Les maîtres de la nouvelle génération
La nouvelle génération de santuristes (nés dans les années 1980) préfère la composition à l’occidentale à la pratique du radif. À la génération précédente, nous nommions notre maître, alors que celle-ci mentionne le diplôme obtenu. Parmi les santuristes de cette génération, nous pouvons citer Ardavân Kâmkâr (né en 1968), qui a influencé une grande partie des jeunes santuristes. Il est d’origine kurde, membre de la célèbre famille de musiciens Kâmkâr. Il a commencé son apprentissage à l’âge de quatre ans avec ses frères et, surtout, auprès de Pashang (né en 1951). Il a composé des pièces dans l’esprit de la musique occidentale, comme des concertinos pour le santur.

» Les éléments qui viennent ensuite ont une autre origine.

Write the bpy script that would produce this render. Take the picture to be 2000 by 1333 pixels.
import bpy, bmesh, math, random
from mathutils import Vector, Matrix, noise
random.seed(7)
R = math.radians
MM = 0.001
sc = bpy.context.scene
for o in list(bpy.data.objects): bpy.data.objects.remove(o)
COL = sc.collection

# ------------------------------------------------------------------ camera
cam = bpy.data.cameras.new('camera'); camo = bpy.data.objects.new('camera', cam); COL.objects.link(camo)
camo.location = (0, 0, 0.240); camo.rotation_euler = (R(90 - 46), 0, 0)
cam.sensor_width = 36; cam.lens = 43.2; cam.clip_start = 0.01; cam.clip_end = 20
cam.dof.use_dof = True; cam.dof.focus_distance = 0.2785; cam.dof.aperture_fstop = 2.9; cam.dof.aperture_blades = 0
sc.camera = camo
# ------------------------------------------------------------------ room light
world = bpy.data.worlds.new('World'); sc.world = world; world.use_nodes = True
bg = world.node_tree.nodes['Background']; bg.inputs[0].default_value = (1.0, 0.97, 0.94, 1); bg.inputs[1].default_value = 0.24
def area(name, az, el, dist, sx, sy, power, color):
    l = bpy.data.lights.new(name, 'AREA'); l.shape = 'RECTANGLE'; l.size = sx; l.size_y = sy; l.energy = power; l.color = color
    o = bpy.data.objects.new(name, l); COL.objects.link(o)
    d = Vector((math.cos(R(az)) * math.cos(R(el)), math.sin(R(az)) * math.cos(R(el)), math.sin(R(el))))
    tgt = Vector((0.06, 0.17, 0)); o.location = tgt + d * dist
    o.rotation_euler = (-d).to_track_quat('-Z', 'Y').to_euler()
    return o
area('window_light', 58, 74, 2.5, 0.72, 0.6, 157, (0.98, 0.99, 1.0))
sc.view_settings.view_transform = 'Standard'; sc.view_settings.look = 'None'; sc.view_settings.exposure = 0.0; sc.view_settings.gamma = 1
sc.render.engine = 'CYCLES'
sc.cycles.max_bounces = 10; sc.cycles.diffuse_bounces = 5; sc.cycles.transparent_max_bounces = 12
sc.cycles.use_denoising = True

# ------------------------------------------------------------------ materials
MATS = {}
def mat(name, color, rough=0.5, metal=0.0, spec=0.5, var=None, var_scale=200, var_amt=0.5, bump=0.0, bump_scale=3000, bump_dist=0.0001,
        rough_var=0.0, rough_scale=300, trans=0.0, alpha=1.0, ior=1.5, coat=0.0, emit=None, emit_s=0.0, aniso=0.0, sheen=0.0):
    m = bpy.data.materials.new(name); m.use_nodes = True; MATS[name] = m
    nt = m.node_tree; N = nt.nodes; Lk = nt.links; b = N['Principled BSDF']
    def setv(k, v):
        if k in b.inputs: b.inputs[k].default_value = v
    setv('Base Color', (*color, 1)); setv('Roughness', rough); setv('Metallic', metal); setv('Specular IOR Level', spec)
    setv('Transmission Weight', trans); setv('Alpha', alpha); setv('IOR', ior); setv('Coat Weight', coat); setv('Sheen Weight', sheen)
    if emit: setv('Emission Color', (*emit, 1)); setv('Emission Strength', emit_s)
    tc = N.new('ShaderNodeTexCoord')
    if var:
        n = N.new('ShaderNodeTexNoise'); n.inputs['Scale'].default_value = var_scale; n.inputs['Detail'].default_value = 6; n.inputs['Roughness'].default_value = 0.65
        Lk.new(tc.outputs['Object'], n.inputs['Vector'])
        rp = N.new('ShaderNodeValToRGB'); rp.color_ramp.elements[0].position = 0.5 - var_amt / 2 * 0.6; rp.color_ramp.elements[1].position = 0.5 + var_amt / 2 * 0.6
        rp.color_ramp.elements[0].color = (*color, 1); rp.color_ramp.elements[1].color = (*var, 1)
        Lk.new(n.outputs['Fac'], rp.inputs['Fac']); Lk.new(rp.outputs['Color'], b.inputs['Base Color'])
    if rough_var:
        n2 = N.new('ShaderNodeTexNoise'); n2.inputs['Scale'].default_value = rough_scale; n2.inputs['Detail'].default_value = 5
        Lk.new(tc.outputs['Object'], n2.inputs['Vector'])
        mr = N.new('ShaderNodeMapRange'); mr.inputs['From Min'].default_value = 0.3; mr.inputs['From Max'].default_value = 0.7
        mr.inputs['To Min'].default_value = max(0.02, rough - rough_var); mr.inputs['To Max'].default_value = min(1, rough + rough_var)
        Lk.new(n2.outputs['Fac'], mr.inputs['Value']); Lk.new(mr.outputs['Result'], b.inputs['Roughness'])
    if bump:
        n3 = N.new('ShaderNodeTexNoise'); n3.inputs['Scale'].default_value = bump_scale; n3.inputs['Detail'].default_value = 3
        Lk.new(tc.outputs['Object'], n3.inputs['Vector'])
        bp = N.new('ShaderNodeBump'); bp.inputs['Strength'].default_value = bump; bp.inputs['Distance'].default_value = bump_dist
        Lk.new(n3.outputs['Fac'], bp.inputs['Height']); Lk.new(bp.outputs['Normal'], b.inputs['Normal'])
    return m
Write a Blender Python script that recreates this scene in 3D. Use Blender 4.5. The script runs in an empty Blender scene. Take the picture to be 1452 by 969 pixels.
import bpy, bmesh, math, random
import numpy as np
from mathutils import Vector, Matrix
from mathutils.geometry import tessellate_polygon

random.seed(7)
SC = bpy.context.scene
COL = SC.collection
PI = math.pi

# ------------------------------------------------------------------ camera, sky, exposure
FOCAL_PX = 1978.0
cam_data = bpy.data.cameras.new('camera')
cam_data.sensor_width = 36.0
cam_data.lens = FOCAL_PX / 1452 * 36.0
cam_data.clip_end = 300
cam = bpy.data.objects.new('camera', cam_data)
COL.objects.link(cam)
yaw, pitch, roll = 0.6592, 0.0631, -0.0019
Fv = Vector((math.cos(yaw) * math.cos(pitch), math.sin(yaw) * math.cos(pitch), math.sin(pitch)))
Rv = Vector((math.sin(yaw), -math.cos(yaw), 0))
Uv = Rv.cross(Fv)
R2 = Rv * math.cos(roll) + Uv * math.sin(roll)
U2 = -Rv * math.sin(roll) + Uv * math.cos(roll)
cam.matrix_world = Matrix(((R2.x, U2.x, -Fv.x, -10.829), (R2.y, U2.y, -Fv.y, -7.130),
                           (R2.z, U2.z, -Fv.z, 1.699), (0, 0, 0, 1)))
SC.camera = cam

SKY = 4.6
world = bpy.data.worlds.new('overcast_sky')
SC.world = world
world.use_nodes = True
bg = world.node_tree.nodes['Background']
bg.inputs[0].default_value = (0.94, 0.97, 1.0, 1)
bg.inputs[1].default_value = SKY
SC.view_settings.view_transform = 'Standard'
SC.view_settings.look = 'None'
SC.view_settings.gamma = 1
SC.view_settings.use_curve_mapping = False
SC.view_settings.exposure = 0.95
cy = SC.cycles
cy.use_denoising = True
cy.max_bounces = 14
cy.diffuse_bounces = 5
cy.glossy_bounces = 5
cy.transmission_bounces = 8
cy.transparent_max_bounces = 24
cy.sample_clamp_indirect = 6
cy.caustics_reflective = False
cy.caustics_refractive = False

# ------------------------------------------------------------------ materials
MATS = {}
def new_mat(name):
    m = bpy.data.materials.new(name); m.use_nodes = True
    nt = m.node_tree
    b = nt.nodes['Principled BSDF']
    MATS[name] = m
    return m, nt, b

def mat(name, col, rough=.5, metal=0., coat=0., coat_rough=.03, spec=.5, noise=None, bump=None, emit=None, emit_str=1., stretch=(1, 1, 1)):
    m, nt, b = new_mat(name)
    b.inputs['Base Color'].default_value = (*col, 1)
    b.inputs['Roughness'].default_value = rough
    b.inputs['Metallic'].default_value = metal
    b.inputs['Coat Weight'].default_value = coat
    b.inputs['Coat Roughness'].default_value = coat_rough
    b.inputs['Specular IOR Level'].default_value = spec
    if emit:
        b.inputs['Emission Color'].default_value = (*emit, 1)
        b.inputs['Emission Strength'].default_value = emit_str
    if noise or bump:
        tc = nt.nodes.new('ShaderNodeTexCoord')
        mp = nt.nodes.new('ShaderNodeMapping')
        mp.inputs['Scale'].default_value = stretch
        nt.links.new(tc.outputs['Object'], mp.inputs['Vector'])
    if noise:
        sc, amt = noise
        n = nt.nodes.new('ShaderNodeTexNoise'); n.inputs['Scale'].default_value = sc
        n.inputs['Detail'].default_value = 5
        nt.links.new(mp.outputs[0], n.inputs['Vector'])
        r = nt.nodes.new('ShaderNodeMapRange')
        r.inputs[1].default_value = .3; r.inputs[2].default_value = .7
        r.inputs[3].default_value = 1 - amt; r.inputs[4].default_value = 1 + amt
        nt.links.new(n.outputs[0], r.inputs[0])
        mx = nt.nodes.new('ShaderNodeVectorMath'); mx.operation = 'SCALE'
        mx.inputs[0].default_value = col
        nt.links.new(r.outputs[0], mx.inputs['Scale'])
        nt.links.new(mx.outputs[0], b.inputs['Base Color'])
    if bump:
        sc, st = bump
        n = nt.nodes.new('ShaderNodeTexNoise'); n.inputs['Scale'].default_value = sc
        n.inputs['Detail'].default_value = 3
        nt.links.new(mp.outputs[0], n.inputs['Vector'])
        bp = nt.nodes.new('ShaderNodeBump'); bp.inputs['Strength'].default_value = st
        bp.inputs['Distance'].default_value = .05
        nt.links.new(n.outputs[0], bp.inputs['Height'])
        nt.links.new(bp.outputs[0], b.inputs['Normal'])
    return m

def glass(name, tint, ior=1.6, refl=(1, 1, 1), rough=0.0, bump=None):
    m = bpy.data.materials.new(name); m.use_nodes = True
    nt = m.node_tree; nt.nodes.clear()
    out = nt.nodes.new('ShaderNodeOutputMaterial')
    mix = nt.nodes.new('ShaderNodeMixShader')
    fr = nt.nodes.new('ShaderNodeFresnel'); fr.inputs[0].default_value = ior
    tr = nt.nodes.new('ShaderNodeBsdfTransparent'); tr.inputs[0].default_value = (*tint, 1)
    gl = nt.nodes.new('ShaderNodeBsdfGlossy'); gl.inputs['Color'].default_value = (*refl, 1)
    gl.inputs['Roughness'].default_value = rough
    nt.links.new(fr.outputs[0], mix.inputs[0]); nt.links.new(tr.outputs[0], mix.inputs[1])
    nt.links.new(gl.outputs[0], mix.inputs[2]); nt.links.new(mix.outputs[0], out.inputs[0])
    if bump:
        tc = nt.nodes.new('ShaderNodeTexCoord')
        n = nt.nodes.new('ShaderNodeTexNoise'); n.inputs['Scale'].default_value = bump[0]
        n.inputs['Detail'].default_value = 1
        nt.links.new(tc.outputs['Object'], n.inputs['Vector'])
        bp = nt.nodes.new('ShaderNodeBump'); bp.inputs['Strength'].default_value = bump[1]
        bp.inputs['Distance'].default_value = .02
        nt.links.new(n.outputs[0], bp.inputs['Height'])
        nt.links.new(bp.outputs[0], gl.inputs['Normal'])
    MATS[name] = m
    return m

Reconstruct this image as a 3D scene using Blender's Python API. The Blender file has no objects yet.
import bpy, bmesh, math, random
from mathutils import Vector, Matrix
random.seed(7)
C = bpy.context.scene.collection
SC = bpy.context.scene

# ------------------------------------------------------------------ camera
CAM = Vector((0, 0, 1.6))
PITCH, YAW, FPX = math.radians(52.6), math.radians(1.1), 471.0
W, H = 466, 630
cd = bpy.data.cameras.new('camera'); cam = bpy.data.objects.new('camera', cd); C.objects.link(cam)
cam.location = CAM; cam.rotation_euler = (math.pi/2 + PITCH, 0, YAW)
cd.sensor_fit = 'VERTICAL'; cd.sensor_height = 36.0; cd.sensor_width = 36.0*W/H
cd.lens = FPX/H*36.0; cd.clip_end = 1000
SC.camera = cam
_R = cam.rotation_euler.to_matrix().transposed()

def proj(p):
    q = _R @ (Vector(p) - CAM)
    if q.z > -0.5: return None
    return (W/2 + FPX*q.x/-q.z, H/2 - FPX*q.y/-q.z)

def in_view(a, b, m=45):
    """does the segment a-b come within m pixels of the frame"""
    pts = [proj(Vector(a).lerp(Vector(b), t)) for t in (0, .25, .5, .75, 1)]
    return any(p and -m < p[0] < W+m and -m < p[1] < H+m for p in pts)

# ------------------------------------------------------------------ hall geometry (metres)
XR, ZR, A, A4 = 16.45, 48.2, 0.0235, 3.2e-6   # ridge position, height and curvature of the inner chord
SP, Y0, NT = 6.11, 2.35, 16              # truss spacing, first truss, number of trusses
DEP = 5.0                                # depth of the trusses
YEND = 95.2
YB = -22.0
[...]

Aujourd’hui le statut de la musique est ambigu et soumis à de multiples variations. Par exemple, les femmes peuvent actuellement chanter uniquement pour un public féminin et en chorale (ou en Occident pour un public mixte). Malgré cela, beaucoup de musiciennes se produisent régulièrement en Iran, bien que pour certains dirigeants la musique soit toujours illicite. Par ailleurs, on ne montre toujours pas d’instrument à la télévision. Il existe plusieurs organismes pour le contrôle de la musique et sa diffusion, comme le Ministère de l’Orientation islamique (vezârt-e ershâde eslâmi) ou l’Organisation de la Propagande islamique (sâzemân-e tabliqâte eslâmi).